2. But Tocqueville also thinks being Puritanical is something in which we should take pride. The Puritans weren’t all that nuts. And they took popular enlightenment, civic responsibility, familial morality, the dignity of worthwhile work well done for everyone, and the equality of all human creatures with dead, unprecedented seriousness. The idealism at the core of our idea of equality has an irreducibly Christian element, as do our strengths when it comes to the family, citizenship, work, and charity. So as I’ve said before: When some French or Spanish guy calls you Puritanical, the appropriate response is: “Yes, thanks a lot, you should be more Puritanical too.” (For what happens to young Americans when they turn to today’s Europe to cast off their repressive American moralism, see Woody Allen’s repulsive VICKIE CHRISTINA BARCELONA.)

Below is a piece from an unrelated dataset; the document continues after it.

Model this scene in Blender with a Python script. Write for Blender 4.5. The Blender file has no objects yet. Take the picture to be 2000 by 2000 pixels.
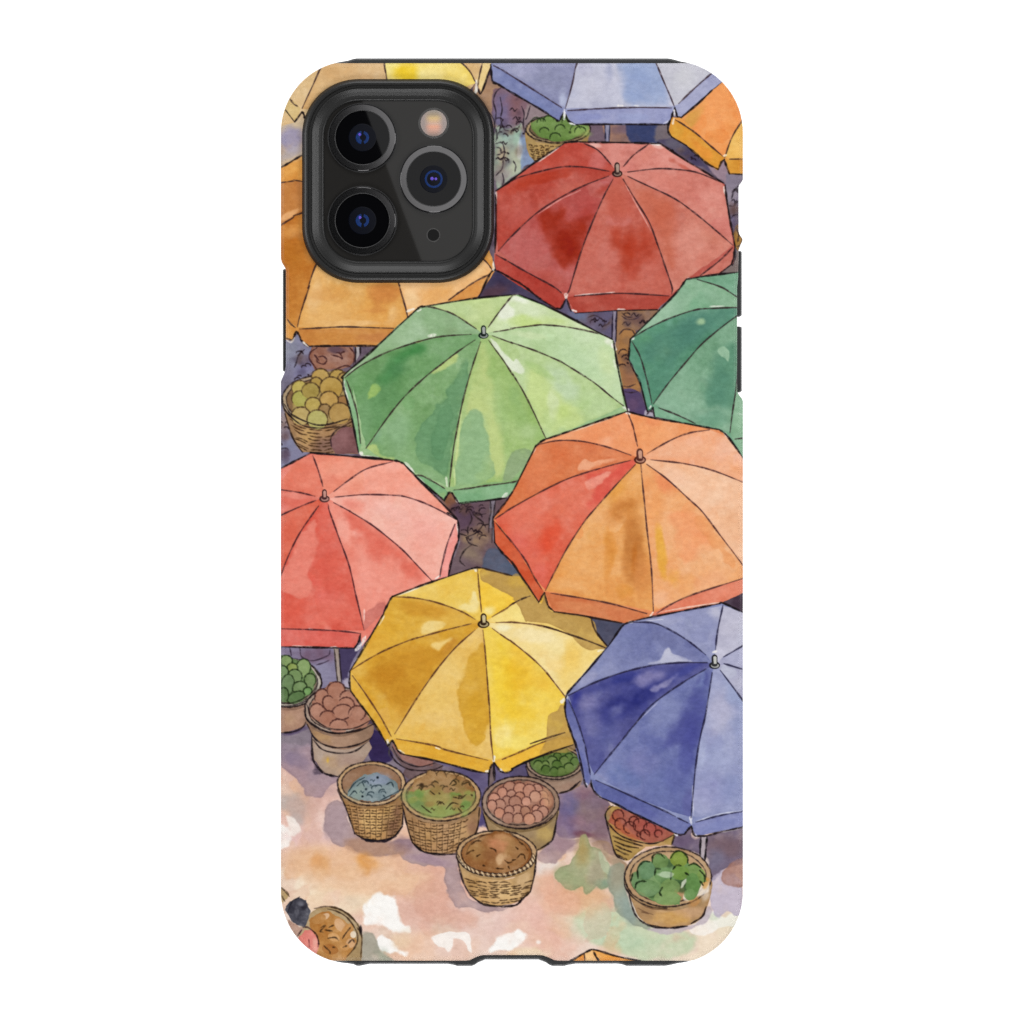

3. But the French—and also our friendly English critic Chesterton—are right to criticize the excesses of Puritanical America—prohibitionism, for example. This just criticism, whether it comes from Tocqueville or Chesterton, is more culturally Catholic than anything else. (It’s the darn prohibitionism that kept our immigrant Catholics from voting for the moralistic isolationist Bryan that so many Porchers admire.) The French rightly saw (for a while) that our Puritanical prohibitionism had morphed in the direction of bizarre and tyrannical health and safety legislation—concerning smoking, for example. They also saw that it had morphed more broadly in the direction of our humorless political correctness.

4. But Chesterton should have appreciated more than he did that Bryan’s struggle against Darrow was finally on behalf of defending our creedal belief in the equal significance of every human being against a Nietzschean form of Darwinianism. Bryan and Chesterton certainly shared the view that our Declaration’s creed was really about the equal significance of every human creature, and it depended upon a foundation for that personal significance in God and nature. So for Eurocentric liberals today our “fundamentalist” Darwin denial seems to be a peculiarly American form of redneck insanity. But even if it’s finally misguided, there’s something profoundly dignified and genuinely egalitarian about it. It should cause us to think, more broadly, about the question of whether even “the Laws of Nature” of our Declaration really account for who we are as persons.

5. So I have a lot more to say. I haven’t touched on either our Lockeanism or our progressivism (except its perverse Darwinian element) yet.